I looked at her in silence. It had begun to get dark outside, the computer screen was excessively bright...She glared at her screen, which had already gone into screen saver mode and was black. It was as if she stared off into something else...deep in thought about her situation.
“You know, maybe not everyone has to think of their life in these grand terms—redemption, pride, sin, healing.

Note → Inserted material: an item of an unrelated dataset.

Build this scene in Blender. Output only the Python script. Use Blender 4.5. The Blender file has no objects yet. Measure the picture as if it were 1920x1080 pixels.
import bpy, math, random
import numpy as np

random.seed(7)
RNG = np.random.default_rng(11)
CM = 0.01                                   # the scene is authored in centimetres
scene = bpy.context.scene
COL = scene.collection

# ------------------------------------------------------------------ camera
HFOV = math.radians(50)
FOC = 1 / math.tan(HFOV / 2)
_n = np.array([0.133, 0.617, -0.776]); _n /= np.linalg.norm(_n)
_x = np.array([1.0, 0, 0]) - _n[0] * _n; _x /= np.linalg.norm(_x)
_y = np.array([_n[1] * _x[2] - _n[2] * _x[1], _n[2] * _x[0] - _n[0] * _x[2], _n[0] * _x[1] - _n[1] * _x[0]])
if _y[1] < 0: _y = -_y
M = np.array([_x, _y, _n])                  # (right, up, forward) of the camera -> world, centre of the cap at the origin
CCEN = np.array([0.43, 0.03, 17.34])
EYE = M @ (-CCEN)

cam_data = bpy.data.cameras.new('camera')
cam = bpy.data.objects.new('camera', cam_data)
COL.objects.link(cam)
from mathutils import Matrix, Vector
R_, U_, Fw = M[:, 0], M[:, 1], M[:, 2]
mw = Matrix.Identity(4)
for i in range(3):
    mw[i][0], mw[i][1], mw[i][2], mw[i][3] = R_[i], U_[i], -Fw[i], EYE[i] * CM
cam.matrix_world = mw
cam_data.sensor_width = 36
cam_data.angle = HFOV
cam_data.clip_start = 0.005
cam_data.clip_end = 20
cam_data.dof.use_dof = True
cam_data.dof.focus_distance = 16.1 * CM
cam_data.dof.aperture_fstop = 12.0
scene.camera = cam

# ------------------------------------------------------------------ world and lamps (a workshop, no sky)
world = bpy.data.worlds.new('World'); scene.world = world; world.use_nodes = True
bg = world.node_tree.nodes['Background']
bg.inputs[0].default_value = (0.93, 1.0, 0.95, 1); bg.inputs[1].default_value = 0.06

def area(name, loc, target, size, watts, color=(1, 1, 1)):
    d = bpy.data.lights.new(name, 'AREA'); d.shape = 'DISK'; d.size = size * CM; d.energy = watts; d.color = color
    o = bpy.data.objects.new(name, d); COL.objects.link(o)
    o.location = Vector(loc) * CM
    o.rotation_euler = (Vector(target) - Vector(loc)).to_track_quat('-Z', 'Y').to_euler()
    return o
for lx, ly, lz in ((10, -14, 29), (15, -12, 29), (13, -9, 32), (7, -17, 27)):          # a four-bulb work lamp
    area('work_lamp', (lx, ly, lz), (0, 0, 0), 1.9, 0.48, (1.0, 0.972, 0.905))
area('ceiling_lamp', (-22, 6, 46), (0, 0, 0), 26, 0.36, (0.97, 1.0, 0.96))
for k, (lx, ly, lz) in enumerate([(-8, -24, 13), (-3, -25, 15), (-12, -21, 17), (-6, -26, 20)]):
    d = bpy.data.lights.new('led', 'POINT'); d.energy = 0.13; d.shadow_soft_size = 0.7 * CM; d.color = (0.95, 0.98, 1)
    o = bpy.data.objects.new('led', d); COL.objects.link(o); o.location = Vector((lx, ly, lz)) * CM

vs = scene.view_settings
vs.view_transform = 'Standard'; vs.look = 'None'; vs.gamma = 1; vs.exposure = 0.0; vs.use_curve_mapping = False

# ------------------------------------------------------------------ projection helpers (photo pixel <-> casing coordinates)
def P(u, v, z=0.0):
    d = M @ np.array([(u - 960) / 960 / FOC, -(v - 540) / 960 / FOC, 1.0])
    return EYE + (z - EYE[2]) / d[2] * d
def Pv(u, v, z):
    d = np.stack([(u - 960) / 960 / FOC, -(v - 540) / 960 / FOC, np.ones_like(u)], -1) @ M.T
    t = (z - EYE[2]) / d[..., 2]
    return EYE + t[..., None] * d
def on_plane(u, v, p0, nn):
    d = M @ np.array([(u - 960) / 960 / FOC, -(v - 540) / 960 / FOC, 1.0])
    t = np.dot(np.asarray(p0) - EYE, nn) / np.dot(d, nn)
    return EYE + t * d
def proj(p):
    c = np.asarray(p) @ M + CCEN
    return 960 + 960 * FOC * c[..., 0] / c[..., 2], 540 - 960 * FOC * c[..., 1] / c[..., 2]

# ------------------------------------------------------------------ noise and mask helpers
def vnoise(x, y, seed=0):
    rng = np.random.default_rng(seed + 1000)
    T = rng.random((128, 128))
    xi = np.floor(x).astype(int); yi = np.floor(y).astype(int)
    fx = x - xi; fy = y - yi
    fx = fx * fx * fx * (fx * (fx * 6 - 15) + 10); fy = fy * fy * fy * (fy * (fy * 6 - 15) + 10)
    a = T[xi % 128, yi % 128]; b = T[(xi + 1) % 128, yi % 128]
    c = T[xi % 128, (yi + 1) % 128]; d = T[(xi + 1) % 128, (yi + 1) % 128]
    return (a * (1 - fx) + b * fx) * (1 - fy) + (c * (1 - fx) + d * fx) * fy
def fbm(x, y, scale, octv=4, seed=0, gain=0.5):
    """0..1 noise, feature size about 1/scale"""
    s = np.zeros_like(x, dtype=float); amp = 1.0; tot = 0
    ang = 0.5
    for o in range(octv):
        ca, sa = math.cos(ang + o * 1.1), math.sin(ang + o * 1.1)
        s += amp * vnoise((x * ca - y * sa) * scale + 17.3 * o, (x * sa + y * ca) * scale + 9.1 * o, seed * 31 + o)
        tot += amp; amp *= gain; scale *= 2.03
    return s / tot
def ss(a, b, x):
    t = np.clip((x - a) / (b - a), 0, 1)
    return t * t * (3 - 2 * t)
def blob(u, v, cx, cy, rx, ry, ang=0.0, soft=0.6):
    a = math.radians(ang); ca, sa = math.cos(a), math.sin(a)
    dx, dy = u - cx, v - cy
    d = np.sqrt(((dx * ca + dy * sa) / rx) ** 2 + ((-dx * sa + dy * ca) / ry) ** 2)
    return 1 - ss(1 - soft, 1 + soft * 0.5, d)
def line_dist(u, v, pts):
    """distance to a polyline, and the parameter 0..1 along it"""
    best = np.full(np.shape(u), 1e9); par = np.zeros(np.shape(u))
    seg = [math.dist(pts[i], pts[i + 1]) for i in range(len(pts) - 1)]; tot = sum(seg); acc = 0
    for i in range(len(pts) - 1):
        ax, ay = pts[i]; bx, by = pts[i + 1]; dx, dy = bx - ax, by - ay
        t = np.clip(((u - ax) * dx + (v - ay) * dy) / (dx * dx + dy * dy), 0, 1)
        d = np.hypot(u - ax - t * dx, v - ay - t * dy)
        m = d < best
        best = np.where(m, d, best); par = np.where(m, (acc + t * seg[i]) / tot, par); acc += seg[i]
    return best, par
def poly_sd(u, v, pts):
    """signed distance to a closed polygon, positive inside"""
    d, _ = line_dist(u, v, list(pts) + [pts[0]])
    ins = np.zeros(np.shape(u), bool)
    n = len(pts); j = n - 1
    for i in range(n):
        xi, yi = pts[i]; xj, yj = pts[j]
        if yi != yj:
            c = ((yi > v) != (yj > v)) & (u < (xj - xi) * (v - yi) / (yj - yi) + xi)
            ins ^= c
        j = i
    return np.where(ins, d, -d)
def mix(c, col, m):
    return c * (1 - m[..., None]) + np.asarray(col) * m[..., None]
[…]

Maybe we are just making things into much more than they really are, and everyone else is normal.”



mixed in the glossy plastic glow if America
chopped up time, served with little seasoning and a lot of fat
added
additives
addictive
sedative
making you fall asleep into your age old mythical American dream
American myth
American pie
Ignorant and lazy
belligerent and shady
cant stop
wont stop
playing the game
of shopping in marble floored departments,
fake fake fake facade mirage
of every fanciful place and dream and building and era and culture
so that it can be spun in cellophane and placed on the display shelf with a price tag,
but only for a limited time

America was the name of a European man
America was the name of a ‘new’ land stumbled upon my men with frenzied libidos, a lust for riches, and a disdain for history.
America was the name of a constitution, a state, a political unit conceived in vanity, making its childish pouting proud pompous declaration of legitimacy on its own terms for its own reasons in its own way—and claiming that they were Universal
America was the name of a brand, a symbol, a banner—conveyed across the earth by war ships, war planes and soldier’s blood.
America is bombs, money and tourists
America is hard work, rationality and church
America is skin color, planned obsolescence and fast food
America is punching the timecard, hoping for something better and comic books and video games
America is agriculture, aggression and popular music


What does it feel like to transfer my mind onto a page or a computer screen? Is there a sensation, an epiphany? Why is this so far from the actions that define my everyday life? I brush my teeth, I run my fingers through my hair when it gets greasy, I drive to a friend’s house, I close doors, sit in chairs, teach children, listen to music while staring at the ceiling.
Yet here I am writing. Maybe i have given you an impression of what my life is like. But it is just that. I want to make you feel like you have seen a surrealist painting when you read my writing. I want to make you feel like you just stepped out of the experience of reading something, and into a world that is real on the other side of your eyes, on this page.